Der Auftakt des neuen 3sat-Formats krankte jedenfalls nicht nur daran, dass Moderator Knoll das Ergebnis bei der abschließenden Meinungsumfrage unter den Studiogästen mit verkehrten Werten verlas und zur Zufriedenheit von Imam Tarafa Baghajati bekannt gab, dass ganze 57 Prozent der Befragten den Islam für vereinbar mit westlichen Werten hielten während 43 Prozent das nicht täten.  Aber auch im danach auf der Internetseite veröffentlichten tatsächlichen Ergebnis zeigte sich, dass die Plädoyers jedenfalls die Studiogäste dazu bewegt hatten, den islamischen Glaubenslehren am Ende der Sendung etwas mehr zuzutrauen.

Diese Verwechslung der Umfragewerte war aber nicht der einzige Makel dieses Auftakts der 3sat-Debatte geblieben. Denn spätestens bei einem zweiten Blick fragt sich, welcher Mehrwert in dieser Sendung überhaupt hätte entstehen können. Passt der Islam zu westlichen Werten? Nicht nur die Formulierung solch einer Frage auf Basis der vorgegebenen These bot beste Chancen, die Kontrahenten auf ein sehr fragwürdiges Niveau herab zu geleiten, auf dem sie sich dann mit ihrer Erfahrung fertig zu machen versuchen sollten.
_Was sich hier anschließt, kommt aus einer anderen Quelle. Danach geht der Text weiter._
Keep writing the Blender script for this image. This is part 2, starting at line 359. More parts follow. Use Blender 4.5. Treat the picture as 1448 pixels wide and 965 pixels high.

Das gegenseitige Ausspielen funktionierte: So wunderte es wenig, dass vor der deutschen Fernsehnation die Vertreter der Giordano-Bruno-Stiftung zur Projektionsfläche einer in Tarafa Baghjati offensichtlich aufgestauten Abneigung gegen Kritik an seiner Religion werden konnten.

Ein von christlichen Fundamentalisten und Rechtspopulisten jahrelang sorgfältig genährter Islamhass wurde vor der Kamera in den Personen leibhaftig, die im Namen des Humanismus contra einer in unsinniger Weise pointierten These argumentieren sollten, und deren schlichte Antwortmöglichkeiten besonnenere Menschen wohl als Alternativradikalismus einfach schlicht abgelehnt hätten.

Potential zur redlichen und konstruktiven Reflexion hätte diese 3sat-Debatte bieten können: Wenn man nicht nur eine sinnstiftendere Variante der These gewählt hätte, wie etwa die, dass eine orthodoxe Religionspraxis nicht mit den Werten einer offenen Gesellschaft vereinbar ist. Dass der religiöse Missionsanspruch den Frieden stört. Dass Muslime selbst nicht genug für die Aufklärung der eigenen Religionskultur tun.

Und manchmal genügt es schon – wie die ein wenig mit wirklicher Debattenkultur vertrauten Menschen wissen – wenn man die Redner in so einer Sache einfach mal die Plätze tauschen lässt, um einer eingefahrenen Diskussion neuen Schwung zu geben. Also, liebes 3sat-Team: Hier fehlte das alles und so blieb es über weite Strecken beim altbekannten Phrasendreschen. Neu war nur, dass nicht katholische Bischöfe oder CSU-Politiker, sondern prominente Humanisten die Protagonisten der Argumentation gegen die Vereinbarkeit des Islam mit „westlichen Werten“ waren. Ob das ein Gewinn ist, muss sich noch zeigen.